Bird Watcher's General Store

Nuthatch Behavior - 04/29/05


Dear Bird Folks,

Last week I was thrilled to discover a pair of White-breasted Nuthatches nesting in the birdhouse in my backyard. Yesterday I noticed that the male nuthatch seemed to have something wrong with its beak. He was constantly scraping his long beak across the top of the birdhouse as if there was something on it, much like a person trying to rub a hunk of gum off the bottom of a shoe. Today the bird was again doing the same thing. I'm worried that he needs help getting that gum, pine sap or whatever, off his beak. Is there something wrong?

-Tommy, Rosewood, Ky

It's Okay Tommy,

Your nuthatch is fine, he has nothing stuck in his beak. Here is what I think is going on. Even though Kentucky is a "red" state, most White-breasted Nuthatches are diehard Democrats. The bird you saw was simply trying to get the bitter taste of the November election out its mouth. Don't worry, he'll get over it, eventually.

Lucky for you Tommy, getting White-breasted Nuthatches to nest in your yard. They are one of the most entertaining of our cavity nesting birds. Some birds, like Black-capped Chickadees for example, barely let their presence be known. Usually they don't hang out around the outside of their nest box, but instead fly directly inside the birdhouse without even knocking first. I love chickadees, but they are boring nesters. Some people don't even realize that the box has been used until later, when they open the box to find an old nest and an unpaid phone bill.

White-breasted Nuthatches are showboat tenants. They are constantly crawling all over the outside of the box, looking as if they have forgotten where the entrance hole is. Instead of zipping into the hole in full flight, chickadee style, they often land on the attached tree and work their way down to the box and eventually into the nest. The chickadee is fairly quiet around the nest site, but the nuthatch won't shut up.

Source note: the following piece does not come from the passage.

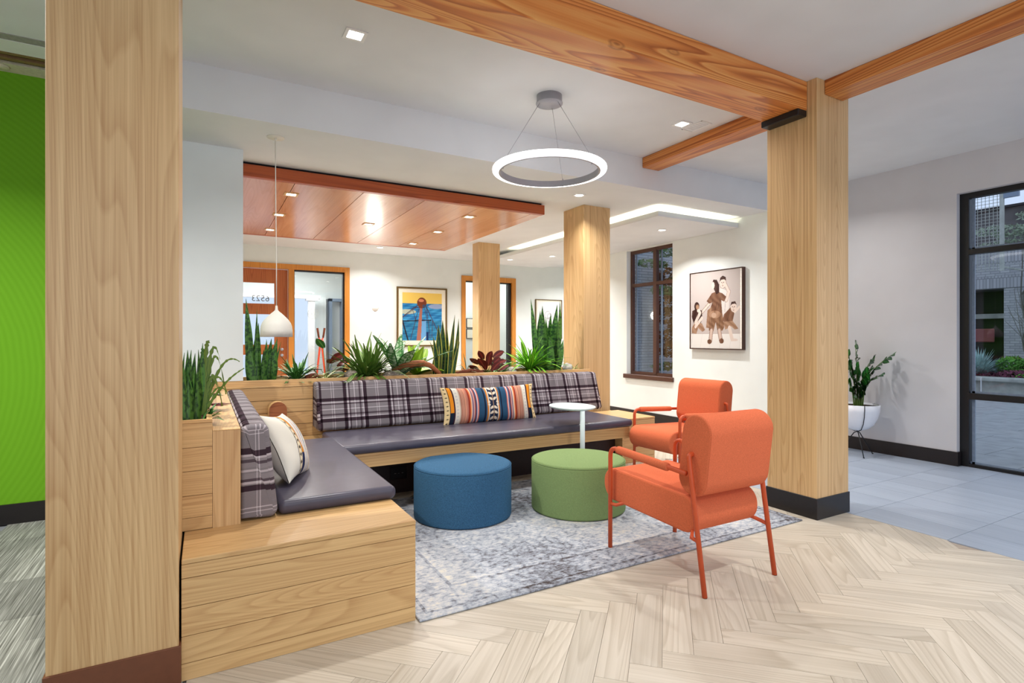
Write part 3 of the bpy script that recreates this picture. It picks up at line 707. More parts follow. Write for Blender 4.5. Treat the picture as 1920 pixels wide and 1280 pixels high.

Their "yank, yank, yank" call is constant, even when alone. They never seem to stop muttering to themselves, as if they can't figure out what to do next. See, I told you they were Democrats.

One of the White-breasted Nuthatches' more odd nest site behaviors is called "bill sweeping" or, as you called it, "getting gum off a shoe." Either one of the pair, or sometimes both, will sweep their bills back and fourth around the nesting area, particularly around the entrance hole. The bird will often have a crushed insect or piece of animal fur in its beak while it is sweeping.

You may ask, "fine, but why and what's up with the dead stuff?" Good question. Bill sweeping is something that the eggheads with the clipboards have been working on for quite sometime. At this point they really don't know why and that bugs the heck out them. The best that they can come up with is that by rubbing dead insects or bits of fur around the entrance hole, the odors somehow mask the bird's own scent and thus protects the nest site from nuthatch sniffing predators.

Pretty weak theory eh? I guess it's possible, but the last time I checked, insects and small fury animals were pretty high on most predators' menu. Why would those smells keep anything away? The explanation for bill sweeping could be as simple as; the bird has a funky song stuck in its head and needs to finish grooving to it before it settles into the nest. Or, in the case of your male bird Tommy, he could have a little something going on "on the side" and he is merely wiping off the incriminating ruby red beak-gloss, before he get caught by his old lady.

Whether bill sweeping is understood or not, nuthatches are nevertheless fun birds to observe. What separates them from the rest of the pack is their ability to walk headfirst down a tree trunk. Chickadees, cardinals, robins, you name the bird, and it can't walk headfirst down a tree. Even woodpeckers, the most tree dependent birds of all can't do it. Birds typically keep their feet together, making headfirst balance difficult. But nuthatches spread their feet apart, front to back, like surfer dudes, thus giving them excellent balance and gorgeous tans.

Your birds aren't in trouble Tommy, they are performing a ritual that all White-breasted Nuthatches do at their nest site. In a few short weeks, if all goes well, you could be seeing young nuthatches too. However, that all could change quickly if your male bird gets caught with ruby red beak-gloss on his beak. Then instead of seeing him walking down a tree trunk, you could see him standing before Judge Judy. Good luck to him.